Immortal – Particle Based Unit Rendering

As part of efforts to optimize CPU performance, the decision was made to move away from the stock Unreal skeletal mesh component wherever possible.

Many small RTS units did not need the flexibility of the skeletal mesh component, and those end up being the most expensive performance wise, since number of components is usually the main cost, not complexity per component. Ones that did need that additional functionality remained full skeletal meshes.

Instead we rendered them as static mesh partices with a shader that applies vertex offsets to make them animate instead, this almost entirely eliminated animation costs from the CPU for units that made use of this path. There were savings on the draw thread as well, since all skeletal meshes of the same unit was a single draw call instead of a draw call per unit.

Implementation

I leveraged Epics Anim to Texture plugin to bake animations down to small textures – sometimes known as VAT (vertex animation textures). In this case they stored animation data per joint rather than per vertex.

The Niagara emitter for one of the units using this rendering path

Example of a VAT where the position of each joint is encoded for each frame of animation

In game we spawn a Niagara system per skeletal mesh, send updates every frame right after position/ animation state is computed based on game logic to keep the visuals in sync. Under the hood there is also a lot of additional management work being done at runtime to remove units that are no longer in play, recycle IDs, add new units, etc.

The particles (units) evaluate their state based on the updated data and blend between several looping or one off animations.

The vertex shader is always evaluating 2 animation states and blending between them. The particle payload sent to shader via DynamicParameters consists of 3 floats (actually 6, since we need previous frame data for accurate motion vectors):

Animation A Normalized Time
Animation B Normalized Time
Animation Blend

A tricky bit was solving the edge case when the state calls for more than 2 animations being evaluated at any given time, for example when a unit is transitioning from move to idle, but then attacks in the middle of that transition. Thankfully the animations are pretty quick and snappy, so we simply skip the less important transition – snap to idle and play the attack.

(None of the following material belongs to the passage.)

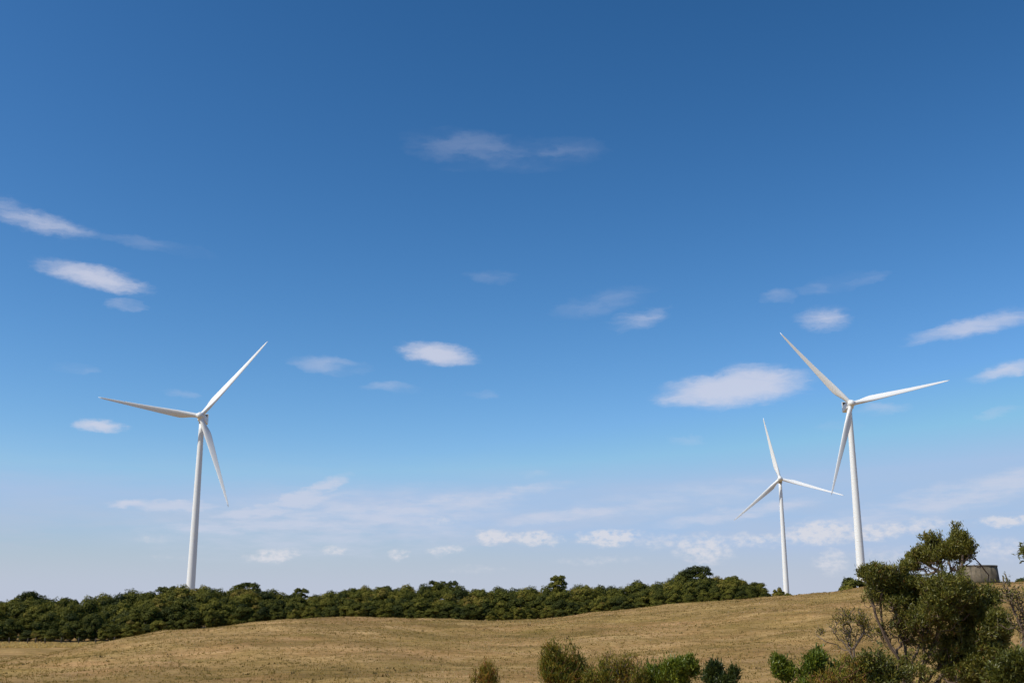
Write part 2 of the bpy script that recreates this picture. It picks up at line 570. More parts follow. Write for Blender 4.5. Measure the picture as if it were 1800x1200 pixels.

Losing out on animation notifies was a tad cumbersome – those are often used to trigger certain cosmetic VFX when a unit attacks for example. Leveraging Niagara Data Channels I sent data from the units based on their state to other Niagara systems to spawn other particles and replicate that functionality quite well.

Lifebars

Lifebars/ manabars, which hover over every unit and structure in the game, had a similar issue of massive per instance overhead. The initial naive implementation of lifebars was done by attaching widget components to the units – a solution that was never built to scale.

There are ways to make many individual Slate widgets perform well and still have full functionality – the Lyra sample has a great implementation called the Indicator Manager, but in our case the lifebars were simple enough that they could just be a single screen facing sprite per bar.

Since I had already done the legwork render units in big batches via Niagara, carrying that work over to lifebars was quite easy.

A few notes about rendering UI elements outside of Slate:

You will now be working with the UI elements in worldspace to start with so scaling them to the right size is up to you now
You will now be rendering at the rendering resolution, not necessarily your monitors resolution, so a pixel perfect result is unlikely (unless you can guarantee the end users’ display resolution and rendering resolution… maybe it could work)
Rendering as a masked material will have you writing to depth as well, so depth of field, temporal AA, depth testing and all sorts of other things will mess with it – probably not advisable in most cases
If you render it as a translucent material before or after DOF, it is likely to get mangled by temporal AA and motion blur if those are enabled
In all of these cases you will be dealing with the UI being composited before tonemapping, so post processing will affect the UI. This can be a dealbreaker. Eye adaptation can be cancelled out using the EyeAdaptationInverse node in the material graph.

Abandoned Unit Rendering Ideas

Potential optimization – only evaluate 2 animations in the vertex shader if we detect that we need to blend between different animations.
- Static branching would require more asset management and create too many shaders.
- Dynamic branching would work better, but necessitate recreating the functionality inside a custom HLSL block, which is a lot of additional work. Might be worth it but… We’re game thread bound in scenarios where this would show up in profiling anyway.
Sparse updates were briefly considered, but after moving most of the relevant state out of the AActors and into the ECS registry, the gathering of data became blazing fast anyway. Pushing arrays into Niagara also is not even close to being a problem at the scale of hundreds.
Most animations look not half bad having only 8bit precision for the animation textures. Could be a viable option if bandwidth was a bottleneck for lower end GPUs. Abandoned since it didn’t make enough of a difference in our case, and presented problems where even a single animation in a units move set would eat up most of the range available in the texture, so all the others would suffer. There are ways around this, but none that seemed worth the effort.